– di Claudio Molinelli – Foto di Edoardo Abruzzese –

E’ il titolo della conferenza, la prima di un ciclo organizzato dall’Archivio storico del frutto e del fiore, condotta da Roberto Fedeli, ex dirigente della Comunità montana della montagna pistoiese, presso il comando regionale toscano del Corpo Forestale dello Stato (quello che non dovrebbe più esistere!!!).

La premessa: l’uso della parola, supportata da immagini, per porre l’attenzione sul ruolo dei boschi e delle foreste come protagonisti della vicenda umana, sfatando una visione antropocentrica che li relega sullo sfondo. Le foreste hanno un ritmo che a noi sfugge e che segna le tappe di un mirabile adattamento all’ambiente.

Qualche esempio: l’abete rosso della riserva del Campolino all’Abetone è l’ultimo discendente della flora dell’era glaciale e si trova in un territorio che resiste al cambiamento climatico, sono specie botaniche che si trovano solo ad altitudini alpine o a latitudini prossime ai poli. Il territorio è un documento che ci racconta, a livello ambientale, come siamo stati e cosa ci attende. Con l’aumento costante di anidride carbonica nell’atmosfera la pianta è l’unico organismo che assorbe CO2 e restituisce ossigeno e per questo oggi il bosco è più importante che in passato; le piante respirano, la loro fisiologia è simile a quella umana, sono organismi a noi complementari, loro produttori, noi consumatori d’ossigeno.

Nella storia c’è stato un lungo periodo che ha avvicinato gli alberi, in particolare gli abeti, alla religione. La spiritualità medievale dei monaci vallombrosani e benedettini ha incentivato la coltivazione degli abeti, percepiti il ponte che collega la terra al cielo e che quindi avvicina a Dio: ecco spiegate le abetine di Vallombrosa, Camaldoli, La Verna, luoghi che, sia per il contesto paesaggistico che quello storico artistico, si stagliano contro il cielo.
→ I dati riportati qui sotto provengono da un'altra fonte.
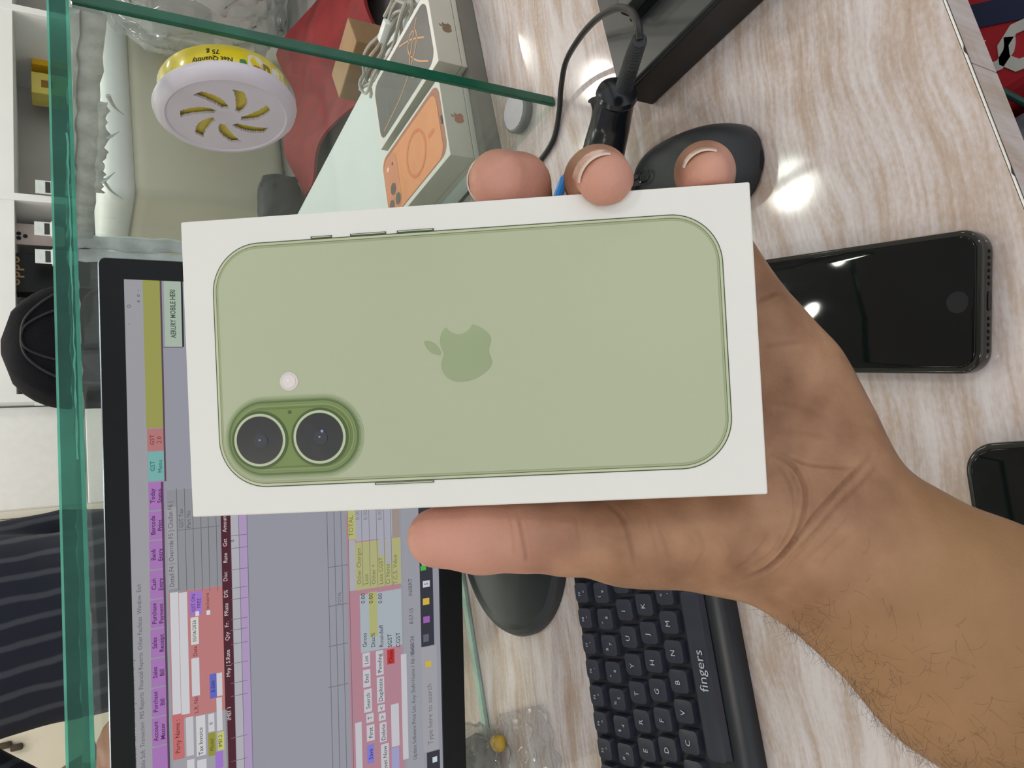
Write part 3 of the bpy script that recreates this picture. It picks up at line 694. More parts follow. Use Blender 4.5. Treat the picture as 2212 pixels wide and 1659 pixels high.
T_('Close', 844, 1418, 9, (70, 10, 14)); T_('Update Software Price List. Key: Shift+Home / Alt / Enter', 896, 1640, 9, (74, 74, 84), 'LEFT', xs=.9); T_('05/02/26', 890, 1394, 9, (74, 74, 84)); T_('8:57:15', 888, 1330, 9, (74, 74, 84)); T_('INSERT', 886, 1268, 9, (74, 74, 84)); T_('Type here to search', 930, 1608, 12, (104, 104, 112), 'LEFT'); T_('S', 920, 1261, 9, (60, 70, 80))
tms = []
for rgb, ms in tx.items():
    q = join(ms); q.materials.append(emis('uitext_%d_%d_%d' % rgb, rgb)); tms.append(q)
o = obj('screen_text', join(tms), None, scr); o['kind'] = 'stuff'
# stand: neck and round foot
Mi = Mm.inverted()
fx, fy = .04, .668
foot = lathe([(0, .0075), (.086, .0075), (.088, .009), (.0915, .0115), (.0965, .010), (.099, .006), (.099, .0005), (0, .0005)], 72)
foot.transform(Mi @ Matrix.Translation((fx, fy, 0))); obj('foot', foot, mat('foot_black_satin', (46, 50, 54), .38, var=.08, scale=20), mo, smooth=True)
nk = box_me(-.03, .03, -.012, .012, .006, .16, .006, 3); nk.transform(Mi @ Matrix.Translation((fx+.012, fy+.052, 0)) @ Matrix.Rotation(mon_yaw, 4, 'Z')); obj('neck', nk, m_blk2, mo, smooth=True)

# ------------------------------------------------------------------ keyboard
KA = -4.6; PX, PY = .0202, .0226
ka = math.radians(KA)
Jp = onz(1404, 1366, .024)       # centre of the J key
Mk = Matrix.Translation((Jp[0], Jp[1], 0)) @ Matrix.Rotation(ka, 4, 'Z')
kb = thing('keyboard', 'black computer keyboard with white lettering in front of the monitor', 'keyboard', M=Mk)
m_kb = mat('keyboard_body', (30, 33, 40), .34, var=.1, scale=60); m_key = mat('keycap_black', (46, 49, 62), .36, var=.06, scale=60); m_leg = mat('keycap_legend_white', (200, 206, 214), .5)
KX0, KX1 = -.185, .215
tiltk = math.radians(3.2)
Mt = Matrix.Translation((0, 0, .0165)) @ Matrix.Rotation(tiltk, 4, 'X')
kyb, kyf = 3*PY+.020, -PY-.046
prof = [(kyb, -.0135), (kyb, .002), (kyb-.003, .0045), (kyf+.030, .0045), (kyf+.028, .0035), (kyf+.016, .0042), (kyf+.004, .000), (kyf, -.006), (kyf, -.0125)]
v = [(xx, p[0], p[1]) for xx in (KX0, KX1) for p in prof]; n = len(prof)
f = [(i, (i+1) % n, n+(i+1) % n, n+i) for i in range(n)]+[tuple(range(n-1, -1, -1)), tuple(range(n, 2*n))]
body = me_from(v, f); bm = bmesh.new(); bm.from_mesh(body); bmesh.ops.recalc_face_normals(bm, faces=bm.faces)
bmesh.ops.bevel(bm, geom=[e for e in bm.edges if abs(e.verts[0].co.x-e.verts[1].co.x) < 1e-6], offset=.0012, segments=1, affect='EDGES'); body = bm_me(bm)
body.transform(Mt); obj('body', body, m_kb, kb, smooth=True)
strip = box_me(KX0+.002, KX1-.002, kyf+.018, kyf+.026, .0035, .0048, .0006); strip.transform(Mt); obj('glossy_strip', strip, mat('keyboard_gloss_strip', (40, 44, 48), .15, var=.05), kb)
def keycap(w, d):
    b_ = rrect(w-.0026, d-.0026, .0022, 3); t_ = rrect(w-.0046, d-.0048, .0034, 3); c_ = rrect(w-.0100, d-.0104, .0030, 3)
    n = len(b_); v = [(p[0], p[1], 0) for p in b_]+[(p[0], p[1], .0050) for p in t_]+[(p[0], p[1], .0045) for p in c_]
    f = [(i, (i+1) % n, n+(i+1) % n, n+i) for i in range(n)]+[(n+i, n+(i+1) % n, 2*n+(i+1) % n, 2*n+i) for i in range(n)]+[tuple(range(2*n, 3*n))]
    return me_from(v, f)
_kc = {}
def key(x, y, legends, w=1.0, d=1.0, sz=.0056):
    W, D = PX*w, (PY*d if d != 1 else PY*.96)
    k_ = (round(W, 5), round(D, 5))
    if k_ not in _kc:
        _kc[k_] = keycap(W, D); _kc[k_].materials.append(m_key); _kc[k_].polygons.foreach_set('use_smooth', [True]*len(_kc[k_].polygons))
        try: _kc[k_].set_sharp_from_angle(angle=math.radians(50))
        except Exception: pass
    o = obj('key', _kc[k_], None, kb, M=Mt @ Matrix.Translation((x, y, .0044)))
    for s, dx, dy, q in legends:
        me = text_me(s, q); obj('legend', me, m_leg, o, M=Matrix.Translation((dx, dy, .0051)))
    return o
def vis(x): return x > KX0+.006 and x < KX1-.006
shiftsym = dict(zip('1234567890', '!@#$%^&*()'))
for i in range(13):                                   # function row above the digits: F7 sits over 7
    x = -.0115+(i-6)*PX
    if vis(x): key(x, 3*PY+.0045, [('F%d' % (i+1), -.001, .0022, .0038), (('o', '<', '>', '=', '+', '-', '^', '~')[i % 8], .001, -.0026, .0036)], d=.9)
for i, ch in enumerate('1234567890-='):
    x = -.0115+(i-6)*PX
    if vis(x): key(x, 2*PY+.002, [(shiftsym.get(ch, '_'), -.003, .0026, .0042), (ch, .001, -.0024, .0044)])
for i, ch in enumerate('QWERTYUIOP[]'):
    x = -.004+(i-6)*PX
    if vis(x): key(x, PY, [(ch, -.001, .001, .0062)])
for i, ch in enumerate("ASDFGHJKL;'"):
    x = (i-6)*PX
    if vis(x): key(x, 0, [(ch, -.001, .001, .0062)])
for i, ch in enumerate('ZXCVBNM,./'):
    x = .0082+(i-6)*PX
    lg = [(ch, -.001, .001, .0062)] if ch.isalpha() else [({',': '<', '.': '>', '/': '?'}[ch], -.001, .003, .0044), (ch, 0, -.002, .0050)]
    if vis(x): key(x, -PY, lg)
key(-.026, -2*PY-.001, [('fingers', .003, 0, .0105)], w=5.75, d=.92)
for x in (-.101, -.126, -.151, .049, .074, .099, .124): key(x, -2*PY-.001, [], w=1.18, d=.92)
for x, y in ((-.168, PY), (-.160, 0), (-.165, -PY)): key(x, y, [], w=1.3)
for j in range(5):
    for i in range(4):
        x = .148+i*PX*.98
        if vis(x) and j < 4: pass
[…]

Anche l’architettura, nel lasso di tempo fra il 1000 e il 1500, ha risentito di questa spinta mistica, vedendo affermarsi lo stile gotico che privilegiava forme slanciate verso l’alto come i pinnacoli dei campanili.

Nel corso dei secoli l’utilizzo delle piante è stato sottoposto a necessità alimentari, come nel caso dell’olivo o del castagno, oppure materiali, con lo sfruttamento intensivo della legna. L’intervento dell’uomo sulla struttura del bosco è stato complesso; spesso qui da noi in Toscana si è fondato sul concetto che ciò che è utile è anche bello: ad esempio le quinte dei cipressi, così scenografiche, hanno avuto origine dall’esigenza di proteggere le coltivazioni dal vento. La legge naturale da parte sua propenderebbe per una mescolanza assoluta delle varie specie: ne è esempio la radura, “spazio della democrazia naturale” dove s’incontrano le diverse piante coi loro semi, animali, dagli insetti ai daini ai caprioli, i fiori e la piccola flora.

Oggi alle foreste si richiedono servizi fondamentali, essenziali per la salvaguardia del territorio come quello idrogeologico, il compito di regimare le piene e quello di mitigare l’anidride carbonica. Il rimboschimento degli ultimi decenni ha di fatto raddoppiato in Toscana la superficie boschiva che oggi va considerata una preziosa sentinella ambientale piuttosto che riserva materiale in molti casi appetibile economicamente.

Ecco perché sarebbe opportuno riconoscere il diritto ad ottenere il certificato verde anche a chi coltiva, incrementa e tutela il bosco.

Ricordiamo che i certificati verdi attestano  la produzione di energia elettrica da fonti rinnovabili e riconoscono il merito di alcuni impianti nel risparmio energetico e nel  perseguimento dell’ottica ecosostenibile che si avvale dello sfruttamento delle fonti rinnovabili per autosostentarsi energeticamente e rendersi autosufficiente dai combustibili fossili.